## Task prompt
Below are the records; copy each line in them that holds the word "More".

## Data for this task
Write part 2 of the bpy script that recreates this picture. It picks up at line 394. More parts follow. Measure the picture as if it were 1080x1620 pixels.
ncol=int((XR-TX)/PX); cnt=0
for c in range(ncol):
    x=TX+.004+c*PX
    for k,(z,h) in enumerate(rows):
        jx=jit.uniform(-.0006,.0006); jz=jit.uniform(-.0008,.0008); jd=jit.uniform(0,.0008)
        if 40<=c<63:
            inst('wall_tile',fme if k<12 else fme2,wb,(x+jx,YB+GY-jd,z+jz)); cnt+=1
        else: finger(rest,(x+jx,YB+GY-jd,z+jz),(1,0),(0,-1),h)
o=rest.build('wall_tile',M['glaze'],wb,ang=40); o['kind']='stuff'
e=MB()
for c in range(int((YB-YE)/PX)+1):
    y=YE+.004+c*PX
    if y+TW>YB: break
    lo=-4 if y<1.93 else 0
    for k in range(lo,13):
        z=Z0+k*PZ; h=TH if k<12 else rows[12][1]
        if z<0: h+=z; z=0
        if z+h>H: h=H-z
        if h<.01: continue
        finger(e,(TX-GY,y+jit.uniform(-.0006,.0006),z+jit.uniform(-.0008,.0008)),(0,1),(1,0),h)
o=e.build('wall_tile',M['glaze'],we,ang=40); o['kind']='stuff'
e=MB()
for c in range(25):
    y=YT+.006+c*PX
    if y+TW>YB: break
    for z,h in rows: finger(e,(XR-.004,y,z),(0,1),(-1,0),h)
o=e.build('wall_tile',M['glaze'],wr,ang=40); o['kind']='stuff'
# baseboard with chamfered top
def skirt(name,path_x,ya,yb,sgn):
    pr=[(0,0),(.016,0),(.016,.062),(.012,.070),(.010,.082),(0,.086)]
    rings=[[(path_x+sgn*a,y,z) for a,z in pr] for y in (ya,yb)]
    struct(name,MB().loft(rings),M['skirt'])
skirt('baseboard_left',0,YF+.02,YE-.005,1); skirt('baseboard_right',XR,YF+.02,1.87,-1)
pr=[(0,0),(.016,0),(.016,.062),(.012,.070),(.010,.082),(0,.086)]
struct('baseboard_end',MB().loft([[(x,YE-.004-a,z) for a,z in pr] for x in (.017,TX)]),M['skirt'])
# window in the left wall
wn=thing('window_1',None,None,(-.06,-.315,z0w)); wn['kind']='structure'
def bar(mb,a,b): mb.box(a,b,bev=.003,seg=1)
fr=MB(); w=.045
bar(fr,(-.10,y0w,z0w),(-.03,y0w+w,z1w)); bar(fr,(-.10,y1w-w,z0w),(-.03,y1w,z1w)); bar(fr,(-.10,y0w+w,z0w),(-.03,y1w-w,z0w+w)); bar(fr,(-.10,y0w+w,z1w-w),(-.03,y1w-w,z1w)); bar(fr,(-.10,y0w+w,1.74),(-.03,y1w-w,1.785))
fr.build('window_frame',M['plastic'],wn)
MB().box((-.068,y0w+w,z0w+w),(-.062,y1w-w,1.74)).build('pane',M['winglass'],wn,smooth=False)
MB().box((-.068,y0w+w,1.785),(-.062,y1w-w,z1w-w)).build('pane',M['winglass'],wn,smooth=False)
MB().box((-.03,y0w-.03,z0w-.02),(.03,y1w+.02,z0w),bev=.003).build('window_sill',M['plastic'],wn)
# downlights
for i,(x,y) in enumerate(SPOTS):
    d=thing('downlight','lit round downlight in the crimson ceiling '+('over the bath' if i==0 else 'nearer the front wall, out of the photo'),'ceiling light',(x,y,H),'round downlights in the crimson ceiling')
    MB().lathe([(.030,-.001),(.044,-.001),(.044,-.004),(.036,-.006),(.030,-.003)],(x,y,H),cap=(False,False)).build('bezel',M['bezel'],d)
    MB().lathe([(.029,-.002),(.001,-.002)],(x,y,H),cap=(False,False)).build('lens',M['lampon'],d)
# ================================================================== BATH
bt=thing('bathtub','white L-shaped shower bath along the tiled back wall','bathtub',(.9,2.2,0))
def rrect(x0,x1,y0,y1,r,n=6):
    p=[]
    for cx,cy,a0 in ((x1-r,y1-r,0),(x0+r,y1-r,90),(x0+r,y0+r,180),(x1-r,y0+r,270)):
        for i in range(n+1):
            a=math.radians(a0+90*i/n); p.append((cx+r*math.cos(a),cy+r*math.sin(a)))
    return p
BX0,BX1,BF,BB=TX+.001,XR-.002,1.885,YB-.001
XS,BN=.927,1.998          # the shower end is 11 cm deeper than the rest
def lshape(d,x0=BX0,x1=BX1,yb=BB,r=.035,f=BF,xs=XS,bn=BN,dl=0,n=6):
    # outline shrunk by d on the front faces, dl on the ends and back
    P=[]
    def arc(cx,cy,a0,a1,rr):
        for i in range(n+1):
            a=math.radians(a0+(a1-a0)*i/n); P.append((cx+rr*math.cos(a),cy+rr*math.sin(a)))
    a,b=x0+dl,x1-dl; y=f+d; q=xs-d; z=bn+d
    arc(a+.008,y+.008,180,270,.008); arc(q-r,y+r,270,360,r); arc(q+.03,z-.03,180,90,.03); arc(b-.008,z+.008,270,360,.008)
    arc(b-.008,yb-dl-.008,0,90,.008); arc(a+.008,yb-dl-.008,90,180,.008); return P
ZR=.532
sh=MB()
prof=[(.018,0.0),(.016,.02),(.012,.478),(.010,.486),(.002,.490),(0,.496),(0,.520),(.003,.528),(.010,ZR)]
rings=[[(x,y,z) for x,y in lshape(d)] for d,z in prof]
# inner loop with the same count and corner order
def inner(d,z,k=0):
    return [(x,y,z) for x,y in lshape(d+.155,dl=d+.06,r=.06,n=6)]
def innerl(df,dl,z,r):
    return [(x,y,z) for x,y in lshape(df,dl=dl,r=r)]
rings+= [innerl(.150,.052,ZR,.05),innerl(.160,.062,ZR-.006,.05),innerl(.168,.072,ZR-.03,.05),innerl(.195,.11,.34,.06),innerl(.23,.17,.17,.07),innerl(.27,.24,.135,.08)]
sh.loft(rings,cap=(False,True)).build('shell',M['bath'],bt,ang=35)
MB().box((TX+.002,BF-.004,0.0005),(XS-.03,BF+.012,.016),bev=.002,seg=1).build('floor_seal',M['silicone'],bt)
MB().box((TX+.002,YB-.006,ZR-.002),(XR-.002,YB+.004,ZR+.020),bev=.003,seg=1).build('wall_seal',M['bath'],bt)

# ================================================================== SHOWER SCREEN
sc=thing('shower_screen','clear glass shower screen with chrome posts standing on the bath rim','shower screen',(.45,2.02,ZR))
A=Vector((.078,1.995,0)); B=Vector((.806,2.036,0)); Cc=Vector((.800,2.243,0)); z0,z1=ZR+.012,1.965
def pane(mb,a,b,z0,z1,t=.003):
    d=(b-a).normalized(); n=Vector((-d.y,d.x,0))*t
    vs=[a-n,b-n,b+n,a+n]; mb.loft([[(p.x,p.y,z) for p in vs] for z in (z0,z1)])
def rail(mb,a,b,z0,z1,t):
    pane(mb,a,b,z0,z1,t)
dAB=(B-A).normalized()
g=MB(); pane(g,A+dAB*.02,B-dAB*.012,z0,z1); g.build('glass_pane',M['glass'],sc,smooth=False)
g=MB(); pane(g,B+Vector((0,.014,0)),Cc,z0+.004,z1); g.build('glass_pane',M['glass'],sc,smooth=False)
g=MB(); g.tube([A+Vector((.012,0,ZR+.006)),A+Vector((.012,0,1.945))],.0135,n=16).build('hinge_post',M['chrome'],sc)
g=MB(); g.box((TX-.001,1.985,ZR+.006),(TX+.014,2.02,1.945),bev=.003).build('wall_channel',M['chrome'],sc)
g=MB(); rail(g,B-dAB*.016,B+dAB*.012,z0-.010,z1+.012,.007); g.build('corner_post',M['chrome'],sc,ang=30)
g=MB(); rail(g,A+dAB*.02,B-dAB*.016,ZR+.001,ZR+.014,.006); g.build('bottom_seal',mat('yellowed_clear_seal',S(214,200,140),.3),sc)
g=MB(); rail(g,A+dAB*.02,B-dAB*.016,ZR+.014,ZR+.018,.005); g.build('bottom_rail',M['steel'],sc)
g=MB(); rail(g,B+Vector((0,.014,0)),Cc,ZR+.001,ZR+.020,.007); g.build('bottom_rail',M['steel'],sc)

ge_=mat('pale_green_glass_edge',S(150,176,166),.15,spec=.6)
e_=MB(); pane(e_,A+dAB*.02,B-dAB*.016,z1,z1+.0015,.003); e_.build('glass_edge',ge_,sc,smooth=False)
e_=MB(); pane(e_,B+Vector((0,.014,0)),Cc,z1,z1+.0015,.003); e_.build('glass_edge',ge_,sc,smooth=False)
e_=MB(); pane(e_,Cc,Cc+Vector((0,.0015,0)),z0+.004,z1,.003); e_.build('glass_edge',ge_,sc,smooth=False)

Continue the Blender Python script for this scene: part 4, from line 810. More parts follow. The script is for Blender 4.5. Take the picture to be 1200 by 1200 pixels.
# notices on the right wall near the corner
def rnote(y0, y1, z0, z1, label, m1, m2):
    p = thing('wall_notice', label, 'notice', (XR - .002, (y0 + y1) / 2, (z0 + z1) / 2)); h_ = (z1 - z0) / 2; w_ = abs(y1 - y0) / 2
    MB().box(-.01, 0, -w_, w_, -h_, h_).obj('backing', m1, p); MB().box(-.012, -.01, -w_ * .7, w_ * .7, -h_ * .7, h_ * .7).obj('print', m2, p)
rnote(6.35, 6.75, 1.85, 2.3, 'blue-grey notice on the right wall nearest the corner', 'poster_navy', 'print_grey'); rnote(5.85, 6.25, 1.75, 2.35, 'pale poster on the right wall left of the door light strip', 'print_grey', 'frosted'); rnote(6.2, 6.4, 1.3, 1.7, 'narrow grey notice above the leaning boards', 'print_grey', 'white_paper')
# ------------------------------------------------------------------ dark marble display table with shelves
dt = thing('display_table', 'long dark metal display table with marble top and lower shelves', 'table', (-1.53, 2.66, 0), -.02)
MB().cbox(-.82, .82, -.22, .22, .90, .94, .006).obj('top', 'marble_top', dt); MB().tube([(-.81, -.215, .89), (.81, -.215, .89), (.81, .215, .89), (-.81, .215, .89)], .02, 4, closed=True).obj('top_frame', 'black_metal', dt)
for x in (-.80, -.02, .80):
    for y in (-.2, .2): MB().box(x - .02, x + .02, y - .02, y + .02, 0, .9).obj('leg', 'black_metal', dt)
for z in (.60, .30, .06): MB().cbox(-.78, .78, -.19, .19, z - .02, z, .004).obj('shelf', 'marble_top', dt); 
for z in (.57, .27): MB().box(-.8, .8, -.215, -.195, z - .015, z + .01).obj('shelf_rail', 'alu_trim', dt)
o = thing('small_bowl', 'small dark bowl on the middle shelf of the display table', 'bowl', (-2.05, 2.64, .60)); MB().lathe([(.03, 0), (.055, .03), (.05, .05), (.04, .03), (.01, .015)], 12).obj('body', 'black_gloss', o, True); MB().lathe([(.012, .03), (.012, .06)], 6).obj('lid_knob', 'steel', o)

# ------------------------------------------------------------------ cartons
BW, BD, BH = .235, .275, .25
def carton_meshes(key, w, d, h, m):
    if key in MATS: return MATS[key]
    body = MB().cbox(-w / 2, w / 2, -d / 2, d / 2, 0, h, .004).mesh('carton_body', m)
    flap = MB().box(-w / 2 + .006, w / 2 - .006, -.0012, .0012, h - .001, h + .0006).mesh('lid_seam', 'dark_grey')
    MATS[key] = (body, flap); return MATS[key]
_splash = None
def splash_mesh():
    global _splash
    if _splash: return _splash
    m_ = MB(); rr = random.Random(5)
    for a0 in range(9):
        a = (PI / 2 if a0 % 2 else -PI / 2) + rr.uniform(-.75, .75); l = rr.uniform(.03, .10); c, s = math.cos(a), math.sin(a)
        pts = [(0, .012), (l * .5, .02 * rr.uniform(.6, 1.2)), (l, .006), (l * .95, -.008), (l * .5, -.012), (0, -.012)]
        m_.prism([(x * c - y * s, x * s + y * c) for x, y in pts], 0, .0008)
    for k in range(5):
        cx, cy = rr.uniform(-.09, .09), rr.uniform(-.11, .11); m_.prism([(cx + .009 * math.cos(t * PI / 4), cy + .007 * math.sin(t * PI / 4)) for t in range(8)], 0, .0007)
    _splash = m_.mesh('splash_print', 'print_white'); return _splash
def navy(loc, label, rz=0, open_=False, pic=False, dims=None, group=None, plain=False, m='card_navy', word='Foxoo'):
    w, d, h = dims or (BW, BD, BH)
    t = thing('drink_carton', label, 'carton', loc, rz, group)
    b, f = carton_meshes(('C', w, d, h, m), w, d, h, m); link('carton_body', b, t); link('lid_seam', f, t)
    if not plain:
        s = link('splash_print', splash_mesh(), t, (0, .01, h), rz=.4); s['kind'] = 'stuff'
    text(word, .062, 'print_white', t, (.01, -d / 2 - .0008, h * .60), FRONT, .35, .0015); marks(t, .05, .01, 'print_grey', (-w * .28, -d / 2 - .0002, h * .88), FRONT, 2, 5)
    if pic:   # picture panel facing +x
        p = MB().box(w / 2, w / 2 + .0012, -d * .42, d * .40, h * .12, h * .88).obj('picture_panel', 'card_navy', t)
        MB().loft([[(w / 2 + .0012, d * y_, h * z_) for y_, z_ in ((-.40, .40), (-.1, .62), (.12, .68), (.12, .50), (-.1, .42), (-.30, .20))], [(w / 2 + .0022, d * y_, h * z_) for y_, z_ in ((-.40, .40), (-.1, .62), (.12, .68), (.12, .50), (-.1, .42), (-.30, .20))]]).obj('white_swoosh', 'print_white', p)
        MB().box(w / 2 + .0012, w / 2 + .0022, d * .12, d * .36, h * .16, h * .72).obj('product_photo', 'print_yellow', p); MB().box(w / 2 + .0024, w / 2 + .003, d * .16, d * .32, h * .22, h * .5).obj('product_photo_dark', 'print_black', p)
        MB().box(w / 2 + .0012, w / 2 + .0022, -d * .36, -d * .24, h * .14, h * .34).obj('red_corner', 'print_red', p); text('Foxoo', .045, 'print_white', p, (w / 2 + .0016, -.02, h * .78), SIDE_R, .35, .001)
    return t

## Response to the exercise
Write part 2 of the bpy script that recreates this picture. It picks up at line 394. More parts follow. Measure the picture as if it were 1080x1620 pixels.
Continue the Blender Python script for this scene: part 4, from line 810. More parts follow. The script is for Blender 4.5. Take the picture to be 1200 by 1200 pixels.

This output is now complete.